In ROI during November 2013 the R3 steer price was the equivalent of 326.1p/kg, an increase of 21.3p/kg on the 304.8p/kg paid during November 2012. This increase has been driven by a strengthening in the value of euro against sterling as indicated in Table 1. In euro terms the price paid for R3 steers was up 10.3c/kg between the two periods (+2.7per cent).

While the price differential between NI and GB has narrowed between November 2012 and November 2013 the differential between NI and ROI for R3 steers has widened as indicated in Figure 1. In sterling terms the differential has widened from 26p/kg in November 2012 to 49p/kg in November 2013.

This widening in the differential between prices paid for R3 steers in ROI and NI, while the differential between NI and GB has narrowed would indicate that NI prices are now more closely following GB prices and are not being influenced to the same degree by the beef trade in ROI as they would have been in previous years. The tightening of retailer specifications and a preference for UK origin beef over ROI beef have been key drivers in this trend.

The stronger supplies of beef in ROI has also added to this differential. The NI processors have reported a steady supply of cattle in recent weeks to meet demand with a total of 26,977 prime cattle slaughtered during November 2013.

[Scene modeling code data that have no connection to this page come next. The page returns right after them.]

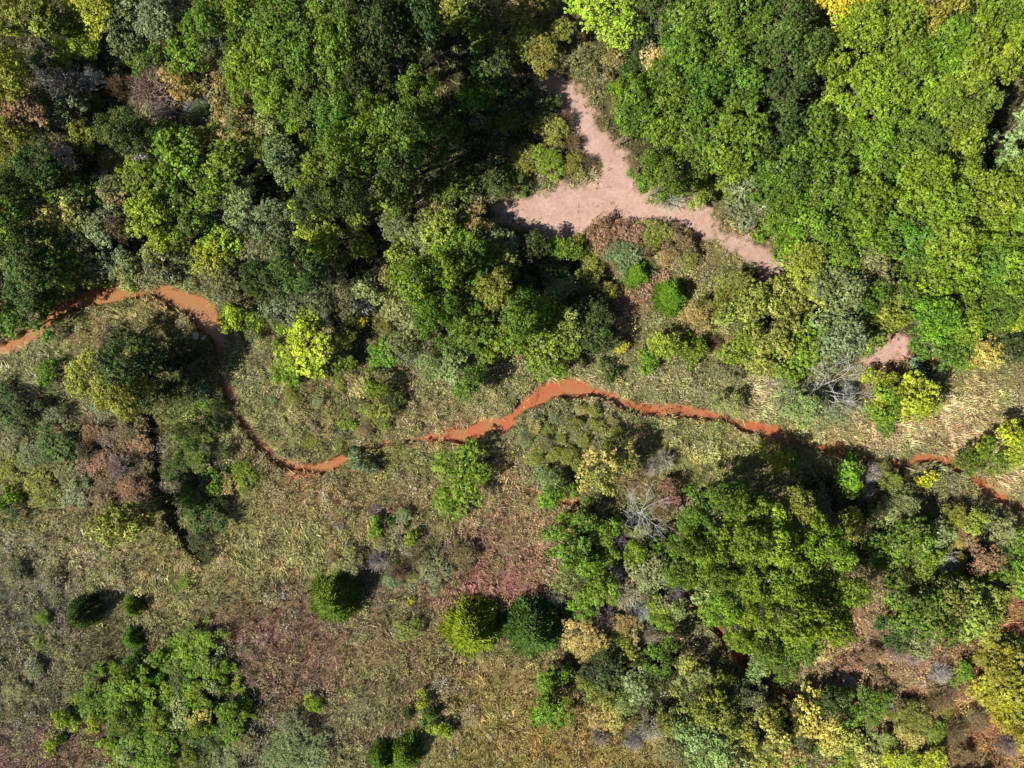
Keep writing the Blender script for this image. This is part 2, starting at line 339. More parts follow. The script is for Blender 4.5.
def crown(R, Hc, nl, lobe, puff, lpp, leaf, seed, gap=.12, asp=.6, tw=.04, outline=.25, wild=.5, yel=.25):
    """foliage: lobes on a dome, puffs on lobes, leaves on puffs. origin = crown centre at its base height"""
    r = np.random.default_rng(seed)
    ph = r.uniform(0, 6.28, 4)
    def rim(t): return 1+outline*(.5*np.sin(2*t+ph[0])+.35*np.sin(3*t+ph[1])+.3*np.sin(5*t+ph[2]))
    L = []
    k = 0
    while len(L) < nl and k < 4000:
        k += 1
        t = r.uniform(0, 6.283); q = math.sqrt(r.uniform(0, 1)); lr = lobe*R*r.uniform(.7, 1.25)
        d = q*max(R*rim(t)-lr*.8, .1); h = Hc*math.sqrt(max(0, 1-(d/R)**2*.85))-lr*.6+r.uniform(-.2, .16)*Hc
        c = np.array([d*math.cos(t), d*math.sin(t), h])
        if all(np.linalg.norm(c-a) > .68*(lr+b) for a, b in L): L.append((c, lr))
    Pc = []; Pd = []; Pr = []; Lf = []
    for c, lr in L:
        n = max(4, int(2.6*4*math.pi*lr*lr*.75/(math.pi*puff*puff)))
        dd = fib(n, r, -.35); pts = c+dd*np.array([lr, lr, lr*.85])
        ok = np.ones(n, bool)
        for c2, l2 in L:
            if c2 is c: continue
            ok &= np.linalg.norm((pts-c2)/np.array([1, 1, .85]), axis=1) > l2*.93
        ok &= r.uniform(0, 1, n) > gap
        ok &= pts[:, 2] > -.35*Hc
        keep = []
        for i in np.where(ok)[0]:
            if all(np.linalg.norm(pts[i]-pts[j]) > puff*1.0 for j in keep): keep.append(i)
        Pc.append(pts[keep]); Pd.append(unit(dd[keep])); Lf += [(r.uniform(.65, 1.45), r.normal(1, .13), r.normal(0, .28))]*len(keep)
    Pc = np.concatenate(Pc); Pd = np.concatenate(Pd); n = len(Pc)
    Lf = np.array(Lf); Pr = puff*Lf[:, 0]*np.clip(np.exp(r.normal(-.1, .5, n)), .3, 2.3)
    Pc = Pc+Pd*r.uniform(-.9, 1.0, n)[:, None]*puff
    # inner shade leaves so that gaps look into foliage
    m = n*lpp
    idx = np.repeat(np.arange(n), lpp)
    dl = fib(m, r, -.45); dl = unit(dl+Pd[idx]*.5+np.array([0, 0, .15]))
    ctr = Pc[idx]+dl*(Pr[idx]*r.uniform(.55, 1.05, m))[:, None]*np.array([1, 1, .8])
    N = unit(dl*.9+Pd[idx]*.5+np.array([0, 0, .25])+r.normal(size=(m, 3))*wild)
    sz = leaf*r.uniform(.6, 1.3, m)
    V, F = leaf_quads(ctr, N, sz, asp, r)
    pb = r.normal(1.0, .2, n)[idx]*r.normal(1.0, .26, m); pb = np.clip(pb*Lf[idx, 1], .4, 1.8)
    yy = np.clip(r.normal(yel, .25, n)[idx]+Lf[idx, 2]+r.normal(0, .15, m), 0, 1)
    gb = np.clip(r.normal(tw, .12, n)[idx], 0, .8)+(r.uniform(0, 1, m) < .03)*.4
    col = np.stack([pb, yy, np.clip(gb, 0, 1)], -1)
    ni = int(m*.18)
    if ni:
        li = r.integers(0, len(L), ni); cc = np.array([L[i][0] for i in li]); lr = np.array([L[i][1] for i in li])
        pos = cc+fib(ni, r, -.8)*(lr*r.uniform(.1, .75, ni))[:, None]
        V2, F2 = leaf_quads(pos, unit(r.normal(size=(ni, 3))+np.array([0, 0, 1])), leaf*1.4*np.ones(ni), .7, r)
        F = np.concatenate([F, F2+len(V)]); V = np.concatenate([V, V2])
        col = np.concatenate([col, np.stack([np.full(ni, .8), np.zeros(ni), np.zeros(ni)], -1)])
    return V, F, np.repeat(col, 4, axis=0), L

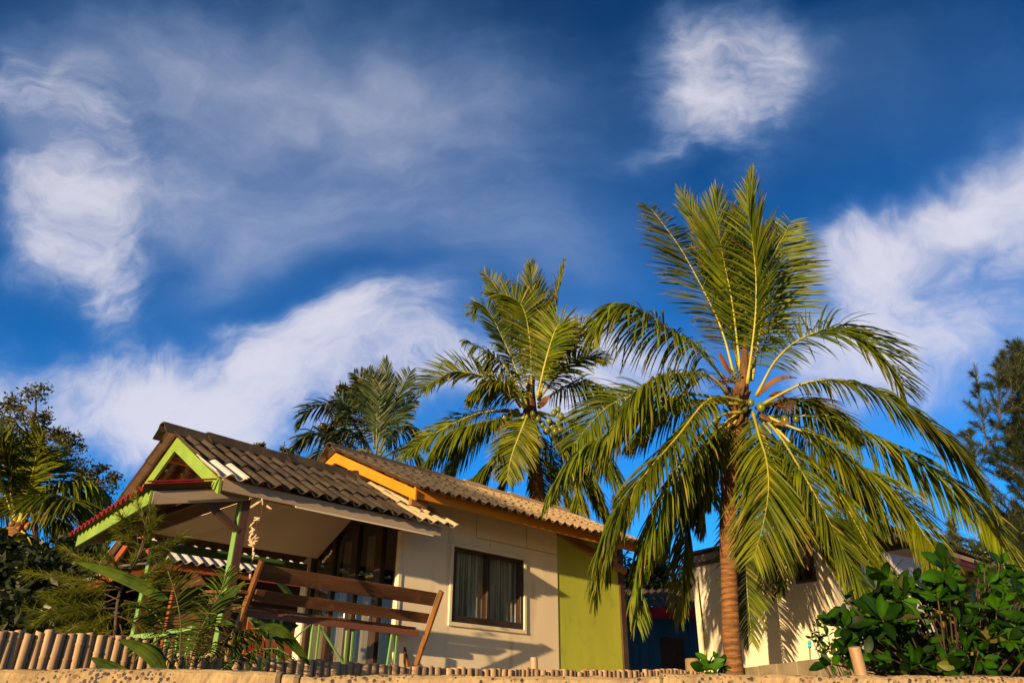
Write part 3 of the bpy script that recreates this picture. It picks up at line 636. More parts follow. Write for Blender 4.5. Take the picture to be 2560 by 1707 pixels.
# railing round the porch
def onplane(px, py, o):
    r = ray(px, py); p0 = H(0, o, 0); k = ((p0-CAM)@Ndir)/(r@Ndir); p = CAM+r*k; return float((p-H.O)@Udir), float(p[2])
def baluster(p0, p1, w):
    m_ = MB(); a = onplane(*p0, 0.24); b = onplane(*p1, 0.24); m_.bar(H(a[0], 0.24, a[1]), H(b[0], 0.24, b[1]), w, w, Ndir); m_.build('railing', M['greenpost'], bung, bevel=0.002)
for (p0, p1) in (((684, 1545), (666, 1690)), ((703, 1550), (690, 1690)), ((783, 1560), (768, 1690)), ((799, 1560), (784, 1690)), ((868, 1575), (858, 1690)), ((882, 1578), (872, 1690)), ((980, 1585), (964, 1690)), ((992, 1588), (984, 1690))): baluster(p0, p1, 0.022)
baluster((734, 1597), (776, 1560), 0.014); baluster((798, 1562), (860, 1660), 0.016)
rl = MB()
for o in np.linspace(-1.55, -0.35, 6): H.box(rl, -3.40, -3.37, o-0.018, o+0.018, 1.60, 2.16)
rl.bar(H(-3.385, -1.68, 2.18), H(-3.385, -0.30, 2.18), 0.05, 0.05); rl.bar(H(-3.385, -1.68, 1.76), H(-3.385, -0.30, 1.76), 0.03, 0.04)
rl.build('railing', M['greenpost'], bung, bevel=0.002)

# neighbouring bungalow of the same build in red and grey, beyond the porch
P0 = onz(355, 1208, 3.15); P1 = onz(273, 1419, 3.15)
H2 = Frame(O0+(P1-P0))
nb = thing('bungalow', H2(-2.5, 0, ZG), 'shaded bungalow with grey corrugated roof and brown red boards behind the porch', 'house')
porch(H2, nb, dict(roof='greysheet', rake='rust', eave='rust', lean='greysheet', fascia='rust', post='rust'), False)
m_ = MB(); H2.box(m_, -2.9, 1.5, -1.7, 0.1, 1.4, 3.3); H2.box(m_, -2.6, 1.5, -1.69, -0.9, 3.301, 3.55); m_.build('wall', M['darkwood'], nb)
m_ = MB(); H2.box(m_, -2.2, -1.2, 0.102, 0.13, 1.6, 2.9); m_.build('door', M['rust'], nb, bevel=0.004)

# ------------------------------------------------------------------ wooden bench with its back to the camera
bench = thing('bench', H(-2.2, 0.3, ZG), 'long brown slatted bench with raked back, seen from behind beside the porch', 'bench')
tl = -0.014
def bslat(name, a0, a1, o_lo, z_lo, o_hi, z_hi, th, mt, bev=0.004):
    m_ = MB(); e = Ndir*th*0.9+np.array([0, 0, -th*0.3]); dz = (a1-a0)*tl
    p = [H(a0, o_lo, z_lo), H(a1, o_lo, z_lo+dz), H(a1, o_hi, z_hi+dz), H(a0, o_hi, z_hi)]
    m_.box8([x-e for x in p]+p); return m_.build(name, mt, bench, bevel=bev)
bslat('back_slat', -3.27, -1.25, 0.452, 2.545, 0.515, 2.668, 0.022, M['benchwood'])
bslat('back_slat', -3.20, -1.22, 0.33, 2.385, 0.375, 2.478, 0.022, M['benchwood'])
bslat('seat_rail', -3.20, -1.24, 0.245, 2.262, 0.245, 2.318, 0.025, M['benchred'])
for i, o in enumerate((0.14, 0.03, -0.08)):
    m_ = MB(); p = [H(-3.2, o, 2.345), H(-1.2, o, 2.345+2*tl), H(-1.2, o-0.085, 2.345+2*tl), H(-3.2, o-0.085, 2.345)]
    m_.box8(p+[x+np.array([0, 0, 0.02]) for x in p]); m_.build('seat_slat', M['benchwood'], bench, bevel=0.003)
for a in (-2.78, -2.28, -1.80, -1.32):
    m_ = MB(); z = 2.325+(a+3.2)*tl; m_.bar(H(a, 0.235, z-0.006), H(a, -0.16, z-0.006), 0.045, 0.04); m_.build('seat_bearer', M['benchpost'], bench, bevel=0.003)
for a in (-3.285, -1.222):
    m_ = MB(); z = (a+3.2)*tl; m_.bar(H(a, 0.545, 2.69+z), H(a, -0.02, 1.55+z), 0.028, 0.062, Ndir); m_.build('back_post', M['benchpost'], bench, bevel=0.003)
    m_ = MB(); m_.bar(H(a, -0.18, 2.50+z), H(a, 0.26, 1.55+z), 0.03, 0.055, Ndir); m_.build('leg', M['benchpost'], bench, bevel=0.003)
m_ = MB(); m_.bar(H(-3.33, 0.42, 2.44), H(-3.33, -0.25, 2.50), 0.09, 0.025); m_.bar(H(-3.32, 0.30, 2.40), H(-3.32, -0.22, 2.42), 0.03, 0.05); m_.build('armrest', M['benchpost'], bench, bevel=0.003)
# cloth hanging under the bench seat
cl = MB(); V = []
for i in range(13):
    for j in range(7):
        t, q = i/12, j/6
        V.append(H(-3.12+0.48*t, 0.20-0.06*math.sin(q*3.1)+0.012*math.sin(i*2.3+j*0.8), 2.285-q*(0.05+0.14*math.sin(t*3.14))-0.006*math.sin(i*1.9)))
cl.add(V, [(i*7+j, (i+1)*7+j, (i+1)*7+j+1, i*7+j+1) for i in range(12) for j in range(6)])
co = cl.build('cloth', M['cloth'], smooth=True, loc=H(-2.9, 0.2, 2.1)); tag(co, 'sagging dull green cloth slung under the left end of the bench', 'cloth')
sd = co.modifiers.new('thick', 'SOLIDIFY'); sd.thickness = 0.006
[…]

This is 4.3 per cent lower than the 28,186 head slaughtered during November 2012. This drop in throughput combined with a 9kg reduction in average prime cattle carcase weights has resulted in total beef production from prime cattle to be down by seven per cent year on year.

Cow throughput during November 2013 totalled 8,677 head compared to 10,621 cows the previous November. This accounts for an 18.3 per cent decline year on year. While a 10kg increase in cow carcase weights to 295kg in November 2013 has offset some of the decline in cow beef production it was still back 15 per cent year on year.

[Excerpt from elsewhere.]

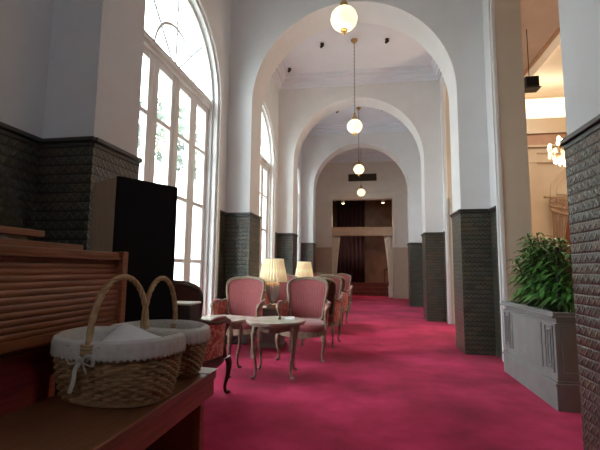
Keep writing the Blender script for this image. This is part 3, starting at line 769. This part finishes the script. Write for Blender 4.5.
# ---------------------------------------------------------------- armchairs
def cabriole(x, y, h, sx, sy, r0=.034, r1=.015):
    ctrl = [(x, y, h), (x+sx*.014, y+sy*.014, h*.82), (x+sx*.006, y+sy*.006, h*.5), (x-sx*.012, y-sy*.012, h*.22), (x-sx*.004, y-sy*.004, h*.06), (x+sx*.014, y+sy*.014, .012)]
    p = catmull(ctrl, 4); R = lerpl([r0, r0*.98, r0*.62, r1*1.05, r1, r1*1.25], len(p)); mb = MB().tube(p, R, 8)
    mb.sphere((x+sx*.016, y+sy*.016, .016), .02, 8, 6, (1, 1, .8)); return mb
def armchair(rose_back, frame, rear, side, seatm):
    root = empty('armchair', (0, 0, 0))
    YBk = .27      # back plane at seat level
    def outline(n=64):
        pts = []
        ctrl = [(-.225, .50), (0, .485), (.225, .50), (.262, .62), (.292, .80), (.312, .93), (.295, 1.02), (.215, 1.065), (.11, 1.078), (0, 1.092), (-.11, 1.078), (-.215, 1.065), (-.295, 1.02), (-.312, .93), (-.292, .80), (-.262, .62)]
        return [(p.x, p.y) for p in catmull([(a, b, 0) for a, b in ctrl], 5, closed=True)]
    ol = outline()
    def place(a, b, off=0): return (a, YBk+.24*(b-.48)-.9*a*a - off, b)
    cx, cb = 0, .78
    def panel(depth, base, scale=.97):
        vs = []; n = len(ol); rs = [1, .93, .8, .6, .35, .12]; fs = []
        for r in rs:
            bul = depth*(1-r**3.2)
            for a, b in ol: vs.append(place(a*scale*r, cb+(b-cb)*scale*r, base+bul))
        for i in range(len(rs)-1):
            for k in range(n): fs.append((i*n+k, i*n+(k+1) % n, (i+1)*n+(k+1) % n, (i+1)*n+k))
        fs.append(tuple((len(rs)-1)*n+k for k in range(n))); return vs, fs
    mb = MB(); mb.add(*panel(.035, .005)); mb.build('backrest', rose_back, root, smooth=True, recalc=True)
    mb = MB(); mb.add(*panel(-.03, -.012)); mb.build('back_cover', rear, root, smooth=True)
    mb = MB(); mb.tube([place(a, b) for a, b in ol], .024, 8, sq=(1.15, .8), closed=True, up=(0, 1, 0))
    mb.tube([place(a*.95, cb+(b-cb)*.95, .018) for a, b in ol], .008, 6, closed=True)
    for k in range(-3, 4): mb.sphere(place(k*.03, 1.095-abs(k)*.006, .01), .016-abs(k)*.001, 6, 4)   # carved crest
    mb.build('back_frame', frame, root, smooth=True)
    # back posts down to the seat rail
    # seat cushion
    def seat(u, v):
        t = 2*PI*u; q = (abs(math.cos(t))**3.2+abs(math.sin(t))**3.2)**(-1/3.2)
        yy = math.sin(t); wd = .335-.045*(yy+1)/2
        P = [(1, .375), (1.04, .40), (1.05, .44), (1.0, .475), (.85, .497), (.5, .512), (.0, .517)]
        x = v*(len(P)-1); i = min(int(x), len(P)-2); f = x-i; k = P[i][0]+(P[i+1][0]-P[i][0])*f; z = P[i][1]+(P[i+1][1]-P[i][1])*f
        return (wd*q*k*math.cos(t), -.02+.30*q*k*yy, z)
    MB().grid(seat, 48, 19, cu=True).build('seat', seatm, root, smooth=True)
    def rail(k0, k1, z0, z1):
        vs = []; fs = []; n = 56
        for i in range(n):
            t = 2*PI*i/n; q = (abs(math.cos(t))**3.2+abs(math.sin(t))**3.2)**(-1/3.2); yy = math.sin(t); wd = .345-.045*(yy+1)/2
            sc = .012*math.cos(4*t)
            for (k, z) in ((k0, z0-sc), (k1, z0-sc), (k1, z1), (k0, z1)): vs.append((wd*q*k*math.cos(t), -.02+.31*q*k*yy, z))
        for i in range(n):
            j = (i+1) % n
            for k in range(4): fs.append((4*i+k, 4*i+(k+1) % 4, 4*j+(k+1) % 4, 4*j+k))
        return vs, fs
    MB().add(*rail(.90, 1.02, .315, .385)).build('seat_frame', frame, root, smooth=True)
    for sx in (-1, 1):
        cabriole(sx*.315, -.285, .345, sx, -1).build('leg', frame, root, smooth=True)
        cabriole(sx*.255, .265, .345, sx*.5, 1, .028, .016).build('leg', frame, root, smooth=True)
        # arm: curved rail from back frame to front, scroll and stump
        path = catmull([(sx*.290, .325, .77), (sx*.335, .22, .735), (sx*.365, .05, .715), (sx*.372, -.10, .715), (sx*.365, -.175, .70), (sx*.350, -.19, .665), (sx*.338, -.15, .60), (sx*.335, -.125, .52), (sx*.338, -.15, .43), (sx*.335, -.18, .37)], 5)
        MB().tube(path, lerpl([.018, .02, .022, .024, .026, .022, .019, .019, .021, .024], len(path)), 8).build('arm', frame, root, smooth=True)
        pad = catmull([(sx*.352, .16, .742), (sx*.366, .08, .748), (sx*.371, -.02, .748), (sx*.371, -.10, .742)], 5)
        MB().tube(pad, lerpl([.012, .028, .032, .030, .012], len(pad)), 10, sq=(.7, 1)).build('arm_pad', seatm, root, smooth=True)
        def sidep(u, v, o=0):
            y = .27-.385*u; top = .735-.025*u; x = .285+.068*math.sin(u*PI*.55)+.0*v; zz = .40+(top-.40)*v
            return (sx*(x-.018*(1-v)+o), y, zz)
        mb = MB(); mb.grid(lambda u, v: sidep(u, v, .012*math.sin(PI*u)*math.sin(PI*v)+.012), 14, 10); mb.grid(lambda u, v: sidep(u, v, -.012*math.sin(PI*u)*math.sin(PI*v)-.012), 14, 10)
        mb.build('side_panel', side, root, smooth=True)
    return root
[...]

The average cow price in NI during November 2013 was 220.7p/kg, back 12.1p/kg from the 232.8p/kg in November 2012. Imports of cattle for direct slaughter in NI plants has also shown a decline year on year.

During November 2013 2,754 cattle were imported for direct slaughter compared to 4,440 imported in November 2012. This accounts for a 38 per cent decline between the two periods. Figure 2 outlines the number of prime cattle imported from ROI for direct slaughter in NI plants.

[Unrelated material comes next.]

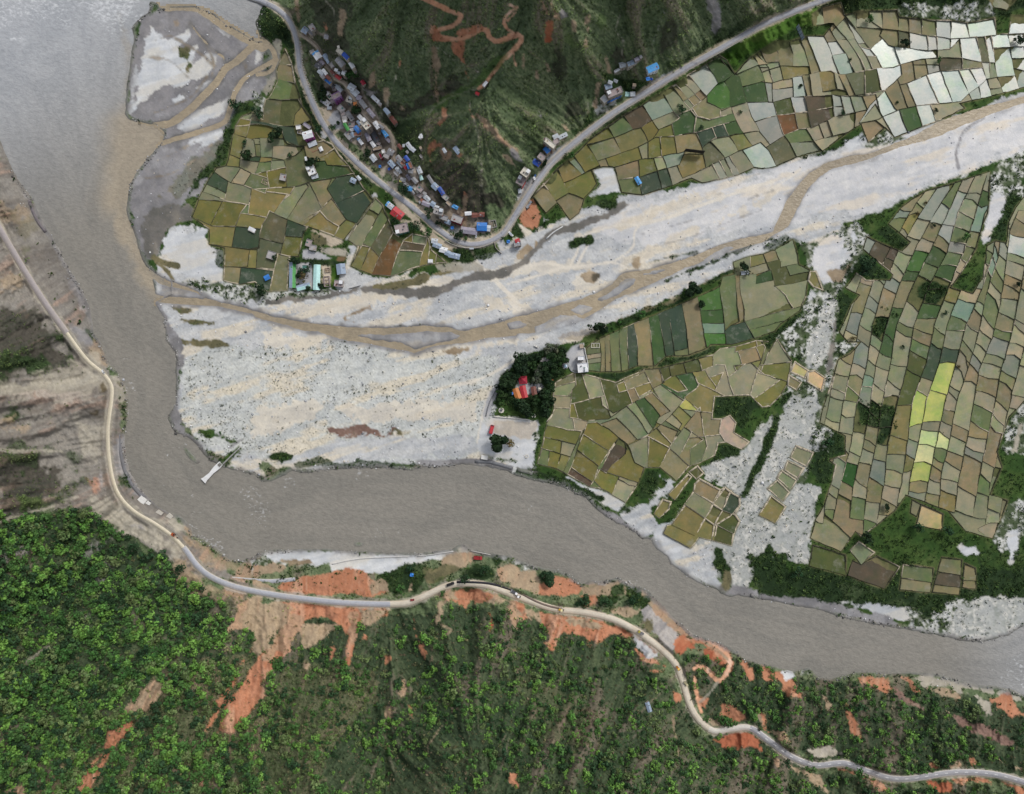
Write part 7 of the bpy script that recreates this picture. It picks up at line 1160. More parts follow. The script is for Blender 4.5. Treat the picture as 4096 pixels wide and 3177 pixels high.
# broken white pier slab lying over the river edge
lx, ly, c, z, rz = block('', '', '', 'A3', 1688, 716, 1838, 570, 44, 2.2, 'white')
o = thing("pier", "broken white concrete slab jutting from the gravel bank into the river", "pier", (c[0], c[1], 0), rz)
MB().prism([(-lx / 2, -ly * .62), (-lx * .38, -ly * .45), (0, -ly * .34), (lx * .3, -ly * .5), (lx / 2, -ly * .4), (lx / 2, ly * .5), (lx * .2, ly * .52), (-lx * .1, ly * .3), (-lx * .4, ly * .45), (-lx / 2, ly * .6)], 1.2, 2.2).build("slab", plain((222, 222, 220), .85, .12), o)
for x in (-.3, .3): MB().box(x * lx - .8, x * lx + .8, -ly * .3, ly * .3, -1.5, 1.2).build("footing", pm('conc'), o)
MB().box(lx * .36, lx * .49, -ly * .3, ly * .3, 2.2, 2.7).build("broken_edge", plain((120, 118, 112), .9, .3), o)
for i, (x, y, w, h_, lab) in enumerate(((1185, 870, 75, 50, "large white concrete block at the foot of the stone revetment"), (1236, 897, 42, 26, "small white concrete block touching the river below the larger block"), (1330, 975, 60, 30, "pale broken concrete slab on the river bank below the dirt track"), (1415, 1005, 50, 36, "cracked pale slab beside the eroded bank"))):
    c = at('A3', x, y, .2); s = SC('A3'); o = MB().prism([(-w * s / 2, -h_ * s / 2), (w * s * .4, -h_ * s * .55), (w * s / 2, h_ * s * .3), (-w * s * .3, h_ * s / 2)], -1, .9).build("concrete_block", plain((220, 218, 212) if i < 2 else (190, 184, 172), .85, .1), None, c); o.rotation_euler = (0, 0, -.5); tag(o, lab, "block")
# billboards
def billboard(t, x1, y1, x2, y2, h, clear, face, label, panel):
    a, b = P(t, '%f,%f %f,%f' % (x1, y1, x2, y2)); ce = (a + b) / 2; zt = float(gz(*ce)) + clear + h; A3_, B3_ = W(a[0], a[1], zt), W(b[0], b[1], zt); L_ = float(np.linalg.norm(B3_ - A3_)); z0 = float(gz(*ce)) - .5
    m = (A3_ + B3_) / 2; o = thing("billboard", label, "billboard", (m[0], m[1], z0), math.atan2(B3_[1] - A3_[1], B3_[0] - A3_[0])); H_ = zt - z0
    panel(o, L_, H_, h)
    for k in range(4):
        x = -L_ / 2 + L_ * (k + .5) / 4; MB().tube((x, .35, -1), (x, .35, H_ - .3), .16).build("post", pm('dkgrey'), o); MB().tube((x, 3.0, -1), (x, .4, H_ - 1.5), .1).build("brace", pm('dkgrey'), o)
def black_panel(o, L_, H_, h):
    MB().box(-L_ / 2, L_ / 2, -.1, .1, H_ - h, H_).build("panel", plain((22, 19, 22), .75, .1), o)
def torn_panel(o, L_, H_, h):
    MB().box(-L_ / 2, L_ / 2, -.1, .1, H_ - h, H_).build("panel", plain((168, 184, 206), .7, .12), o); f = MB(); t = .35
    f.box(-L_ / 2 - t, L_ / 2 + t, -.2, .2, H_, H_ + t); f.box(-L_ / 2 - t, L_ / 2 + t, -.2, .2, H_ - h - t, H_ - h)
    for s in (-1, 1): f.box(s * (L_ / 2 + t / 2) - t / 2, s * (L_ / 2 + t / 2) + t / 2, -.2, .2, H_ - h, H_)
    f.build("frame", plain((16, 18, 26), .6, .1), o)
    for x, z, rx, rz_ in ((-.30, .38, .09, .2), (-.22, .62, .07, .12), (-.12, .30, .06, .2), (-.02, .22, .05, .14), (.06, .34, .05, .18), (-.36, .7, .05, .1), (.22, .2, .06, .14), (.34, .42, .08, .16)):
        MB().prism([(x * L_ + rx * L_ * math.cos(q) * (1 + .3 * math.sin(3 * q)), rz_ * h * math.sin(q) * (1 + .25 * math.cos(2 * q))) for q in [k * math.pi / 6 for k in range(12)]], 0, .05)
        m = MB(); pts = [(x * L_ + rx * L_ * math.cos(q) * (1 + .3 * math.sin(3 * q)), H_ - h + z * h + rz_ * h * .7 * math.sin(q)) for q in [k * math.pi / 6 for k in range(12)]]
        m.add([(px, -.14, pz) for px, pz in pts], [tuple(range(12))]); m.build("tear", plain((20, 22, 34), .7, .1), o)
billboard('vl', 690, 375, 1545, 475, 7.5, 3, 0, "long blank black billboard standing among the olive paddies", black_panel)
billboard('vk', 1290, 985, 1030, 395, 5.5, 3.5, 0, "billboard with a torn white panel and dark frame beside the green verge", torn_panel)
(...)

Imports for the period April to August 2013 were broadly similar to the corresponding period in 2012. In September 2013 imports of prime cattle for direct slaughter were higher than recorded in September the previous year. However as autumn 2013 progressed the number of prime cattle
imported has been consistently below the levels recorded in the same period in 2012.

Exports of cattle out of NI for direct slaughter during November 2013 totalled 2,102 head compared to 2,551 head during November 2012. This is a reduction by 17.6 per cent year on year. A total of 922 head were exported to ROI during November 2013 for direct slaughter, almost entirely made up of cows.

An additional 500 cows have been exported to ROI during 2013 to date when compared to the same period in 2012. The majority of these may be non-FQAS animals. Meanwhile exports of cattle to GB for direct slaughter totalled 1,180 head during November 2013 and consisted of 886 prime cattle and 294 cows.

The number of beef cattle on the ground (beef sired and dairy males) between 12 and 30 months in November 2013 was 399,590 head. This is slightly down on November 2012 when 401,858 beef cattle were recorded. The number of beef sired cattle on the ground was back one per cent to 352,741 head in November 2013 while the number of dairy sired males increased by three per cent to 46,849 head.

Calf registrations have also recorded a decline year on year. In November 2013 14,305 beef sired calves and 9,237 male dairy calves were registered compared to 16,061 beef sired calves and 9,892 male dairy calves in November 2012. The combination of these account for a nine per cent reduction in calf registrations year on year which will have a knock on effect on beef supplies in the future.